* [PROBLEM TO SOLVE]:
Starting at the top of the listing, extract every line up to and including the one with "bush('brush_heap', label, 'brush', base, D, tips, 'curl', 'dead'". Pictures stay out of the copy.

* [SOURCE DATA]:
════

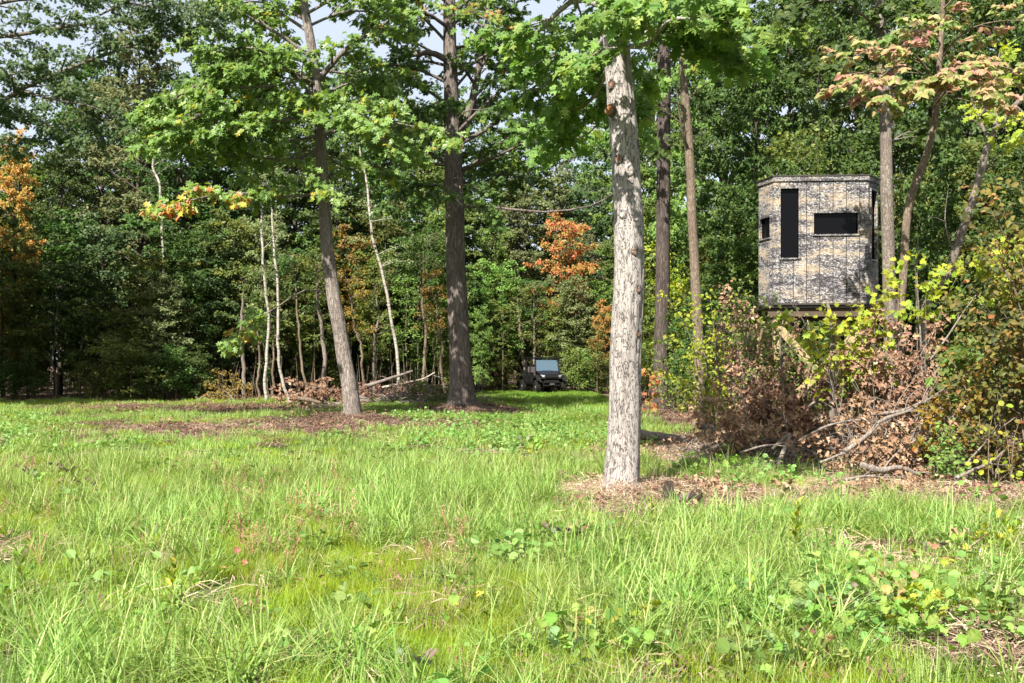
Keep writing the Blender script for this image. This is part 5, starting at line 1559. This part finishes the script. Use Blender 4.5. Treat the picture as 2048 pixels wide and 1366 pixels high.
# dead oak tops with their brown leaves still on: the brush heap under the blind
for k, (label, base, D, tips) in enumerate([
        ('felled oak top with curled brown leaves heaped highest in front of the blind legs', (1800, 900), 14.6, [(1740, 680), (1780, 650), (1820, 665), (1860, 690), (1880, 640), (1700, 720), (1760, 740), (1830, 740), (1880, 740), (1720, 790), (1800, 800), (1860, 810)]),
        ('felled branch of pale brown leaves lying toward the pale oak', (1560, 900), 15.0, [(1400, 830), (1440, 800), (1480, 770), (1520, 790), (1560, 800), (1480, 850), (1540, 850), (1600, 860), (1420, 870), (1620, 830)]),
        ('heap of rust-brown dead oak leaves at the near side of the brush', (1800, 930), 13.4, [(1700, 830), (1750, 850), (1800, 840), (1850, 850), (1880, 870), (1720, 890), (1780, 900), (1840, 900), (1640, 880), (1900, 800), (1880, 900)]),
        ('low brown leaved dead boughs around the feet of the blind legs', (1640, 880), 15.6, [(1500, 790), (1560, 760), (1620, 730), (1680, 720), (1540, 830), (1720, 740), (1470, 740), (1650, 790), (1600, 820), (1700, 790)]),
        ('bright orange-brown dead oak spray beside the orange shrubs', (1880, 900), 13.0, [(1860, 800), (1890, 820), (1920, 830), (1940, 770), (1960, 720), (1930, 860)])]):
    bush('brush_heap', label, 'brush', base, D, tips, 'curl', 'dead' if k != 4 else 'gold', .11, 6 if k != 3 else 5, .018, (.55, .24), (.24, .11), 60 + k, 'wood', 140, .2, .45, .5, .55, None, (.8, .75, .85, .8, .6)[k], 'branch', .55)


def stick(name, label, cat, pts, D, r0, r1, bark='wood', seed=0, twigs=3, group=None, sides=9):
    w = [P(p[0], p[1], D + (p[2] if len(p) > 2 else 0)) for p in pts]
    root = thing(name, tuple(w[0]), label, cat, group)
    pp = smooth_path(w, 18) - w[0]
    g = np.random.default_rng(seed)
    mb = MB()
    rr = np.linspace(r0, r1, 18) * (1 + g.normal(0, .07, 18))
    mb.tube(pp, rr, sides, True)
    mb.obj('log' if r0 > .05 else 'stick', BARK[bark], root, smooth=True)
    for q in range(twigs):
        i = g.integers(5, 16)
        d = nrm(g.normal(0, 1, 3) * np.array([1, .6, .7]) + nrm(pp[-1]) * .9)
        l = g.uniform(.25, .7)
        t = MB()
        t.tube(smooth_path([pp[i], pp[i] + d * l * .5 + g.normal(0, .03, 3), pp[i] + d * l + g.normal(0, .06, 3)], 7), np.linspace(rr[i] * .45, .003, 7), 5, True)
        t.obj('side_twig', BARK[bark], root, smooth=True)
    return root


stick('log', 'grey log lying on the ground behind the foot of the pale oak', 'log', [(1270, 868), (1330, 876), (1390, 883), (1426, 886)], 19.0, .10, .075, 'wood', 1, 0)
stick('log', 'short pale log propped on the brown brush right of the grey log', 'log', [(1398, 848), (1425, 862), (1455, 872)], 18.0, .085, .06, 'wood', 2, 1)
stick('fallen_branch', 'long bleached forked branch arching over the front of the brush heap', 'branch', [(1690, 903), (1735, 870), (1765, 840), (1820, 820), (1880, 785)], 13.0, .035, .012, 'wood', 3, 5)
stick('fallen_branch', 'pale bundle of thin bleached branches lying across the middle of the brush', 'branch', [(1742, 828), (1800, 822), (1860, 795), (1940, 745)], 13.4, .028, .008, 'wood', 4, 6)
stick('fallen_branch', 'broken crooked branch standing at the front of the brush heap', 'branch', [(1556, 930, -.2), (1568, 900), (1580, 870), (1560, 884, .1), (1545, 898, .1)], 14.2, .035, .022, 'wood', 5, 1)
stick('fallen_branch', 'bleached slanting limb at the foot of the blind brace', 'branch', [(1560, 850), (1600, 830), (1640, 795), (1665, 770)], 15.3, .04, .025, 'wood', 6, 2)
stick('fallen_branch', 'thick brown limb at the lower corner of the brush heap', 'branch', [(1905, 960), (1935, 945), (1980, 925), (2010, 900)], 12.2, .03, .012, 'wood', 7, 2)
stick('fallen_branch', 'thin straight grey stick leaning up into the orange shrubs', 'branch', [(1860, 720), (1890, 680), (1930, 620), (1960, 580)], 14.2, .016, .006, 'wood', 8, 1)
stick('fallen_branch', 'gnarled half buried limb on the thatch below the brush heap', 'branch', [(1720, 930), (1760, 940), (1800, 935), (1840, 950)], 12.6, .05, .02, 'wood', 9, 3)
stick('fallen_branch', 'short black stick on the dry thatch in front of the brush', 'branch', [(1818, 972), (1835, 978), (1850, 984)], 12.2, .025, .018, 'oak_dark', 10, 0)
stick('fallen_branch', 'thin twig lying on the grass below the broken branch', 'branch', [(1600, 990), (1640, 975), (1660, 968)], 12.3, .012, .006, 'wood', 11, 1)
stick('dead_sapling', 'bare grey sapling trunk standing in front of the blind brace', 'trunk', [(1665, 850), (1663, 780), (1665, 700), (1662, 640), (1653, 600)], 15.2, .05, .02, 'grey', 12, 2)
stick('cut_sapling', 'cut off grey sapling stump standing beside the bare sapling trunk', 'stump', [(1702, 850), (1703, 810), (1702, 760)], 15.2, .035, .032, 'grey', 13, 0)
# bare tangles, dusty vines and grey stems below the blind
bush('bare_tangle', 'tangle of bare grey twigs rising from the ground to the floor of the blind', 'brush', (1520, 870), 16.6, [(1440, 620), (1470, 650), (1500, 590), (1520, 640), (1550, 680), (1480, 700), (1530, 720), (1450, 720), (1500, 760), (1570, 740), (1420, 680), (1590, 700), (1610, 650)], None, 'dead', .1, 1, .010, (.6, .3), (.22, .13), 91, 'wood', 0, .15, .4, .6, .4, None, 1.0, 'branch', .6)
bush('dusty_vine', 'dry vine with small dusty pink-brown leaves climbing beside the blind posts', 'shrub', (1500, 870), 16.0, [(1450, 610), (1480, 640), (1510, 670), (1540, 660), (1470, 700), (1500, 730), (1530, 760), (1560, 720), (1440, 760), (1480, 790), (1550, 790), (1590, 680), (1600, 640), (1610, 740)], 'curl', 'dead', .065, 5, .008, (.5, .24), (.24, .12), 92, 'wood', 120, .2, .35, .6, .4, None, .9)
bush('bare_tangle', 'spray of bare bleached branches sticking out of the brown leaf heap', 'brush', (1800, 880), 13.6, [(1700, 760), (1740, 720), (1790, 740), (1850, 730), (1900, 700), (1930, 740), (1680, 820), (1760, 800), (1880, 780), (1940, 820), (1640, 800)], None, 'dead', .1, 1, .014, (.55, .3), (.3, .16), 93, 'wood', 0, .25, .4, .6, .5, None, 1.0, 'branch', .5)
bush('bramble', 'olive leaved brambles filling the space under the floor of the blind', 'shrub', (1680, 870), 17.4, [(1580, 680), (1620, 660), (1660, 700), (1700, 680), (1740, 700), (1640, 760), (1700, 760), (1600, 780), (1750, 760)], 'ovate', 'olive', .075, 4, .009, (.55, .25), (.28, .14), 94, 'grey', 0, .25, .3, .6, .4)
for k, (pts_, r_, lab_) in enumerate([([(1560, 860), (1567, 780), (1560, 700), (1566, 640)], .022, 'thin grey stem rising beside the front leg of the blind'), ([(1620, 850), (1612, 780), (1625, 700), (1615, 640)], .018, 'slender crooked grey stem in front of the blind brace'),
                                      ([(1735, 850), (1742, 780), (1752, 720), (1748, 650)], .026, 'grey stem standing under the far front corner of the blind'), ([(1490, 860), (1484, 780), (1496, 690), (1490, 600)], .016, 'slim bare stem rising through the dusty vine'),
                                      ([(1430, 850), (1440, 770), (1432, 700), (1442, 640)], .016, 'slim bare stem among the yellow-green brambles'), ([(1845, 850), (1836, 770), (1842, 700), (1834, 560), (1836, 470)], .022, 'thin bare grey stem between the crooked tree and the leaning tree')]):
    stick('dead_sapling', lab_, 'stem', pts_, 15.4 + .3 * k, r_, r_ * .45, 'grey', 110 + k, 3)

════

* [ANSWER TO THIS EXERCISE]:
Keep writing the Blender script for this image. This is part 5, starting at line 1559. This part finishes the script. Use Blender 4.5. Treat the picture as 2048 pixels wide and 1366 pixels high.
# dead oak tops with their brown leaves still on: the brush heap under the blind
for k, (label, base, D, tips) in enumerate([
        ('felled oak top with curled brown leaves heaped highest in front of the blind legs', (1800, 900), 14.6, [(1740, 680), (1780, 650), (1820, 665), (1860, 690), (1880, 640), (1700, 720), (1760, 740), (1830, 740), (1880, 740), (1720, 790), (1800, 800), (1860, 810)]),
        ('felled branch of pale brown leaves lying toward the pale oak', (1560, 900), 15.0, [(1400, 830), (1440, 800), (1480, 770), (1520, 790), (1560, 800), (1480, 850), (1540, 850), (1600, 860), (1420, 870), (1620, 830)]),
        ('heap of rust-brown dead oak leaves at the near side of the brush', (1800, 930), 13.4, [(1700, 830), (1750, 850), (1800, 840), (1850, 850), (1880, 870), (1720, 890), (1780, 900), (1840, 900), (1640, 880), (1900, 800), (1880, 900)]),
        ('low brown leaved dead boughs around the feet of the blind legs', (1640, 880), 15.6, [(1500, 790), (1560, 760), (1620, 730), (1680, 720), (1540, 830), (1720, 740), (1470, 740), (1650, 790), (1600, 820), (1700, 790)]),
        ('bright orange-brown dead oak spray beside the orange shrubs', (1880, 900), 13.0, [(1860, 800), (1890, 820), (1920, 830), (1940, 770), (1960, 720), (1930, 860)])]):
    bush('brush_heap', label, 'brush', base, D, tips, 'curl', 'dead' if k != 4 else 'gold', .11, 6 if k != 3 else 5, .018, (.55, .24), (.24, .11), 60 + k, 'wood', 140, .2, .45, .5, .55, None, (.8, .75, .85, .8, .6)[k], 'branch', .55)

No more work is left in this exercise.